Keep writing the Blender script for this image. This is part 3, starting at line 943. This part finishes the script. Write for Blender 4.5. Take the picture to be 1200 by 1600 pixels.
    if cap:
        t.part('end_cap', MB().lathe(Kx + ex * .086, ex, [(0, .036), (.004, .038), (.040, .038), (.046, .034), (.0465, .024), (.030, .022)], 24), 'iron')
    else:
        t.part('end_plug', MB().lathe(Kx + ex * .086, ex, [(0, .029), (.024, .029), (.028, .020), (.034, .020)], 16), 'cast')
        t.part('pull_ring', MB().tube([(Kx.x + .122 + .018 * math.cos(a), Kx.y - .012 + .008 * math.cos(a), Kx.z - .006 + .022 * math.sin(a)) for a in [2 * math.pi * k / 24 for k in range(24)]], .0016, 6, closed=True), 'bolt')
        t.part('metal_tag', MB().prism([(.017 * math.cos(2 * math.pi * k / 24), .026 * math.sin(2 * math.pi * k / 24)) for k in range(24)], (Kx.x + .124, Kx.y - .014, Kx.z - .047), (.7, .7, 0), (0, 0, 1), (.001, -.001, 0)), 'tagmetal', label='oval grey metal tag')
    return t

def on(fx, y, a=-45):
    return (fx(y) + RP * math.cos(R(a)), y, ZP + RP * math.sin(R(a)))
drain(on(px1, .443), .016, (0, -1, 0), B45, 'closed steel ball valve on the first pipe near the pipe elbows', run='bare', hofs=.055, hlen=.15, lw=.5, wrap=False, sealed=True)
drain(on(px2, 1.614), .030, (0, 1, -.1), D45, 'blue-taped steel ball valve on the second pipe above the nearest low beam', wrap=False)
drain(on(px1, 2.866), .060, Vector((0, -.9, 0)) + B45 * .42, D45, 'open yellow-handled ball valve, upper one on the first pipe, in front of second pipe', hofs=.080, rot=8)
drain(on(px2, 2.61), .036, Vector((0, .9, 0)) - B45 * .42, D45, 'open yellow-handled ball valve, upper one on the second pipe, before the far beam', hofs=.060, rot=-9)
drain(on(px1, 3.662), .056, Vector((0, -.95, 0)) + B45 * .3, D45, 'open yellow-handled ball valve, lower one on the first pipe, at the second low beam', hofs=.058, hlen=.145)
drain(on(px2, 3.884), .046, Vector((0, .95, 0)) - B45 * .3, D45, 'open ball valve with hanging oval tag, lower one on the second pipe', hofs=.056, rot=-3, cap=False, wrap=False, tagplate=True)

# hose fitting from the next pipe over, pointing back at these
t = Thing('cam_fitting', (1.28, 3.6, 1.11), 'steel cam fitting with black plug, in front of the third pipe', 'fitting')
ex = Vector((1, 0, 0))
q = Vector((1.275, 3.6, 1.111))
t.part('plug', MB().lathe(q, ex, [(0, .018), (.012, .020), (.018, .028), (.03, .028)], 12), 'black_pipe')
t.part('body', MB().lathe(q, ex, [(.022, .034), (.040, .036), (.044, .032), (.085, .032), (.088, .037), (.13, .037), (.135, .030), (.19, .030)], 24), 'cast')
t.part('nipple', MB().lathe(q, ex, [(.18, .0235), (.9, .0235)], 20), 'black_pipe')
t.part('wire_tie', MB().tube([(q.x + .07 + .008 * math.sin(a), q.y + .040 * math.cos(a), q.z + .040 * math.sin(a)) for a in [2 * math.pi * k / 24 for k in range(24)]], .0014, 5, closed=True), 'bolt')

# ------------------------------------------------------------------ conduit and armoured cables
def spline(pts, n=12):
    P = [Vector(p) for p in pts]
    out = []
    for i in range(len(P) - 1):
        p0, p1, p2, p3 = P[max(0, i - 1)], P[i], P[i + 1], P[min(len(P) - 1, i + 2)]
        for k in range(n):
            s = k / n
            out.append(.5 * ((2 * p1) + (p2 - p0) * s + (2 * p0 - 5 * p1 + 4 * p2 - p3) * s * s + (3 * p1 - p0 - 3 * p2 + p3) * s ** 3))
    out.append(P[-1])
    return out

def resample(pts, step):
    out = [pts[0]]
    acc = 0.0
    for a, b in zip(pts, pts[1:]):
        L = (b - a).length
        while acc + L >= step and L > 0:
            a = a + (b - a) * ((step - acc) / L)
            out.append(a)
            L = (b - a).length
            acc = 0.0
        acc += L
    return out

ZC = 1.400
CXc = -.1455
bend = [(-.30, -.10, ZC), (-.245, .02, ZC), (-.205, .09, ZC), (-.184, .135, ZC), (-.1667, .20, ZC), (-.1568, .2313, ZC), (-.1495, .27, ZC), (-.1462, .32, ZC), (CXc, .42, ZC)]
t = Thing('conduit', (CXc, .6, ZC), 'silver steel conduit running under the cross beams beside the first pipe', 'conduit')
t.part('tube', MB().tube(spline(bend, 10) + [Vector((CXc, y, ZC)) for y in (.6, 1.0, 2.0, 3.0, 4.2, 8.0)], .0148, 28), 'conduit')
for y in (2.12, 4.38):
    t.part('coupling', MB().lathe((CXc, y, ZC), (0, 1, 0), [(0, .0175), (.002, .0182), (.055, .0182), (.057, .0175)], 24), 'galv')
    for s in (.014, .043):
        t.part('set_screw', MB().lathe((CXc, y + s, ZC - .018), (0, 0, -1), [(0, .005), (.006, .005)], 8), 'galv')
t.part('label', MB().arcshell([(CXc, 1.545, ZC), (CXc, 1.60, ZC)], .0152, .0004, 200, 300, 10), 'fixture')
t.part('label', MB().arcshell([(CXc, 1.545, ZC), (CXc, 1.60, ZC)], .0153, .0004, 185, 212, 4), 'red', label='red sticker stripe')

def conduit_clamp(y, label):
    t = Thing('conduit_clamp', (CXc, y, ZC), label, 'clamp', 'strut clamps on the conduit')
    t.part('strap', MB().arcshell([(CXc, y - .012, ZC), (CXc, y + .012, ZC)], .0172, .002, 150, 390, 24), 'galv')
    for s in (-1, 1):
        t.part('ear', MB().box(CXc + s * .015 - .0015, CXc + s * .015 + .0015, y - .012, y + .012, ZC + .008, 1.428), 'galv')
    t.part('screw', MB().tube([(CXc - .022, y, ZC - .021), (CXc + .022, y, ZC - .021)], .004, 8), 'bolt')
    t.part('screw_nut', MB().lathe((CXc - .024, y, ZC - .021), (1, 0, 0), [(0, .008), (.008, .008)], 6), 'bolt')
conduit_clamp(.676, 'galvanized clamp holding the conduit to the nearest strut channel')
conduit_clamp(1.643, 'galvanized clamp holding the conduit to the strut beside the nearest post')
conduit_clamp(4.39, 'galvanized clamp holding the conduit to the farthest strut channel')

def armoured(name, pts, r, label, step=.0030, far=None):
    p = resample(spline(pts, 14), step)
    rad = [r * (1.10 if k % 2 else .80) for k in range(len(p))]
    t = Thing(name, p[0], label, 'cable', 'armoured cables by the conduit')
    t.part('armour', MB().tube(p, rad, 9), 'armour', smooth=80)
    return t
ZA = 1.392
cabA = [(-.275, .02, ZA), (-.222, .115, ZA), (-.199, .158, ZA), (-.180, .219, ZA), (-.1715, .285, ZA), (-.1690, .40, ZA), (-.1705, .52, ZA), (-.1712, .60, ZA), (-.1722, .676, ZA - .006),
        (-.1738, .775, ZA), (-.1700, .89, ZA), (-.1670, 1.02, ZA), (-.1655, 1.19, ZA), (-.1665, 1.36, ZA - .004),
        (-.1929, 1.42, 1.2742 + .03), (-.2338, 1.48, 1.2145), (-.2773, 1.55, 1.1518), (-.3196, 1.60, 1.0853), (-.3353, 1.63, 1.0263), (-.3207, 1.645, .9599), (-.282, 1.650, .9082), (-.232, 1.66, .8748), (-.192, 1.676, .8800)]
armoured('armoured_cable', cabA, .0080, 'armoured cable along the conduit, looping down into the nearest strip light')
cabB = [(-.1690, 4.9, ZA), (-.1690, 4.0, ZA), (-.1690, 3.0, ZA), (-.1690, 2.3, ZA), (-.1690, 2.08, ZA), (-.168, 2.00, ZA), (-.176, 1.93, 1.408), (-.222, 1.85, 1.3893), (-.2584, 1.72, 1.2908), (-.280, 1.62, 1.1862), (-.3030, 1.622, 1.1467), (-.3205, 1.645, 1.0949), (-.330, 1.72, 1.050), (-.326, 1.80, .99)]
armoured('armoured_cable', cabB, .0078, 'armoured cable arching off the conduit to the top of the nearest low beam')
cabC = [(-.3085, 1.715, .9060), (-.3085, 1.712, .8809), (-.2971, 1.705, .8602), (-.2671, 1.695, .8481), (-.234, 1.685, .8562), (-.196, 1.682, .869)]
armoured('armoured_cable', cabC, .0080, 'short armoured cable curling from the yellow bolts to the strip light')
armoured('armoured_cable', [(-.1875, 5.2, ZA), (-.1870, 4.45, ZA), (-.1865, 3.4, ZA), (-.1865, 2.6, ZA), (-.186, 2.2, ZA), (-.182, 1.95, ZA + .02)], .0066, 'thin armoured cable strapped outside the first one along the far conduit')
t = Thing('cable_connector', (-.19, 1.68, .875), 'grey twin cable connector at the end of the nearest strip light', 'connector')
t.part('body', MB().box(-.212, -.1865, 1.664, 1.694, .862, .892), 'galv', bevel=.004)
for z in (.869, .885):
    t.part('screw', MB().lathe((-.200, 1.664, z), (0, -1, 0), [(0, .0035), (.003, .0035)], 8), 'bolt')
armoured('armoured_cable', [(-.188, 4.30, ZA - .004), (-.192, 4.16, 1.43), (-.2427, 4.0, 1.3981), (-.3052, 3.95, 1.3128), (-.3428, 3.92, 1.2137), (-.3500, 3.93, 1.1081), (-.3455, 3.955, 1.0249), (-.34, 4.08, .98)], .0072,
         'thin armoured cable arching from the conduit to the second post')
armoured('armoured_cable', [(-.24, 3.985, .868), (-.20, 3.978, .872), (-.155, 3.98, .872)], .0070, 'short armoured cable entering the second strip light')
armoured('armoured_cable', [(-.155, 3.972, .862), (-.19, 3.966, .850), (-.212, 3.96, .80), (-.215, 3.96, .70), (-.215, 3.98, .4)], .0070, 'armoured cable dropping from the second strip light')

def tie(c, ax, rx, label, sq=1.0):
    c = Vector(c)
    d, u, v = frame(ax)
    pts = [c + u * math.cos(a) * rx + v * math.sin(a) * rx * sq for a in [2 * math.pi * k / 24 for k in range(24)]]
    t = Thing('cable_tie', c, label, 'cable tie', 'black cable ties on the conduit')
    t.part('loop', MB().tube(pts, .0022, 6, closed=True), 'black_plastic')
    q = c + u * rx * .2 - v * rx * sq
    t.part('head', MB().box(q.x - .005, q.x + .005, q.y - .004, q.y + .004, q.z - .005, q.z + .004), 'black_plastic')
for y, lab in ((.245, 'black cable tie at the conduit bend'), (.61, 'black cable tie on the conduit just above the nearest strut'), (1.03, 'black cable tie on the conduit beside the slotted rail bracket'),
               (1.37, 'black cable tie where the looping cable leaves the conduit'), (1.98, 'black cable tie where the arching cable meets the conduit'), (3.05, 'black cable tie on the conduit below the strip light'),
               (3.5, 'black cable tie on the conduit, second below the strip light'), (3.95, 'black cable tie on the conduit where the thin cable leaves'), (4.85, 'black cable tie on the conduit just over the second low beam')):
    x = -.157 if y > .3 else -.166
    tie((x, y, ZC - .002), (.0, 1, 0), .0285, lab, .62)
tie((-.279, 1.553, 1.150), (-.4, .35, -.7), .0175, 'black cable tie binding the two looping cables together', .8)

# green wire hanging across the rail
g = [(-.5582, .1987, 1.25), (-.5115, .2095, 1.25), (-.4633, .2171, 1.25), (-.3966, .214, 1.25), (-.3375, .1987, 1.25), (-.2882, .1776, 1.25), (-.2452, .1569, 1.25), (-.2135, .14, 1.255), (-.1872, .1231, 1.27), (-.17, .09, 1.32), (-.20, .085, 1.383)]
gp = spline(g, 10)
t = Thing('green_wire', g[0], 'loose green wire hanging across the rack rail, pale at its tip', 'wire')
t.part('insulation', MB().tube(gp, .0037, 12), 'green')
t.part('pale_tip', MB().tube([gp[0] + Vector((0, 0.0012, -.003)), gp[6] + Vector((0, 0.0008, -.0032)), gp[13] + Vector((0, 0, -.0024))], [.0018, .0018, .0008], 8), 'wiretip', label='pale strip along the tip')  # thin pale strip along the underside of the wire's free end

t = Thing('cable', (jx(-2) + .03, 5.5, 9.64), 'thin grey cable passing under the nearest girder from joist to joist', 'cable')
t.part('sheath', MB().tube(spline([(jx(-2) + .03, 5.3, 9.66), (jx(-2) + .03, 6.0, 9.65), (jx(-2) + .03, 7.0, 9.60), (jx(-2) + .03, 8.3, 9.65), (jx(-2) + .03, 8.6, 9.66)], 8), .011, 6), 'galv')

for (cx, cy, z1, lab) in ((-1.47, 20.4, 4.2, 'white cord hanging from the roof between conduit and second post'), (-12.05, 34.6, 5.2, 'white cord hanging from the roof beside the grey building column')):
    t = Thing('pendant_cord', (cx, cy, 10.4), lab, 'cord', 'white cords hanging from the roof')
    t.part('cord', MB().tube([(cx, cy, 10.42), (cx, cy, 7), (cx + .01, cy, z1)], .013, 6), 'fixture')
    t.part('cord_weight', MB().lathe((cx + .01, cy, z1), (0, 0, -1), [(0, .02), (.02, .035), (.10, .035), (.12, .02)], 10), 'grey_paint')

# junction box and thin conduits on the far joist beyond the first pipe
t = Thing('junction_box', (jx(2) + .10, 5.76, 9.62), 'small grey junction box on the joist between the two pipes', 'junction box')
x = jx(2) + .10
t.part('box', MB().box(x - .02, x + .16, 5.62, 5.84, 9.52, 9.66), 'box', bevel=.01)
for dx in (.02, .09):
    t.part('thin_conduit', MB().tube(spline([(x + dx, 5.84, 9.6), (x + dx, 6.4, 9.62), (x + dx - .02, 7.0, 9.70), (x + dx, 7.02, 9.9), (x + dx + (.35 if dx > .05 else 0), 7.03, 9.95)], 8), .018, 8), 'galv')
+---+
> **Objective**: Write out the listing's lines exactly, from its first line through the line that contains "drain(on(px2, 3.884), .046, Vector((0, .95, 0))", and stop there.

> **Correct answer**:
Keep writing the Blender script for this image. This is part 3, starting at line 943. This part finishes the script. Write for Blender 4.5. Take the picture to be 1200 by 1600 pixels.
    if cap:
        t.part('end_cap', MB().lathe(Kx + ex * .086, ex, [(0, .036), (.004, .038), (.040, .038), (.046, .034), (.0465, .024), (.030, .022)], 24), 'iron')
    else:
        t.part('end_plug', MB().lathe(Kx + ex * .086, ex, [(0, .029), (.024, .029), (.028, .020), (.034, .020)], 16), 'cast')
        t.part('pull_ring', MB().tube([(Kx.x + .122 + .018 * math.cos(a), Kx.y - .012 + .008 * math.cos(a), Kx.z - .006 + .022 * math.sin(a)) for a in [2 * math.pi * k / 24 for k in range(24)]], .0016, 6, closed=True), 'bolt')
        t.part('metal_tag', MB().prism([(.017 * math.cos(2 * math.pi * k / 24), .026 * math.sin(2 * math.pi * k / 24)) for k in range(24)], (Kx.x + .124, Kx.y - .014, Kx.z - .047), (.7, .7, 0), (0, 0, 1), (.001, -.001, 0)), 'tagmetal', label='oval grey metal tag')
    return t

def on(fx, y, a=-45):
    return (fx(y) + RP * math.cos(R(a)), y, ZP + RP * math.sin(R(a)))
drain(on(px1, .443), .016, (0, -1, 0), B45, 'closed steel ball valve on the first pipe near the pipe elbows', run='bare', hofs=.055, hlen=.15, lw=.5, wrap=False, sealed=True)
drain(on(px2, 1.614), .030, (0, 1, -.1), D45, 'blue-taped steel ball valve on the second pipe above the nearest low beam', wrap=False)
drain(on(px1, 2.866), .060, Vector((0, -.9, 0)) + B45 * .42, D45, 'open yellow-handled ball valve, upper one on the first pipe, in front of second pipe', hofs=.080, rot=8)
drain(on(px2, 2.61), .036, Vector((0, .9, 0)) - B45 * .42, D45, 'open yellow-handled ball valve, upper one on the second pipe, before the far beam', hofs=.060, rot=-9)
drain(on(px1, 3.662), .056, Vector((0, -.95, 0)) + B45 * .3, D45, 'open yellow-handled ball valve, lower one on the first pipe, at the second low beam', hofs=.058, hlen=.145)
drain(on(px2, 3.884), .046, Vector((0, .95, 0)) - B45 * .3, D45, 'open ball valve with hanging oval tag, lower one on the second pipe', hofs=.056, rot=-3, cap=False, wrap=False, tagplate=True)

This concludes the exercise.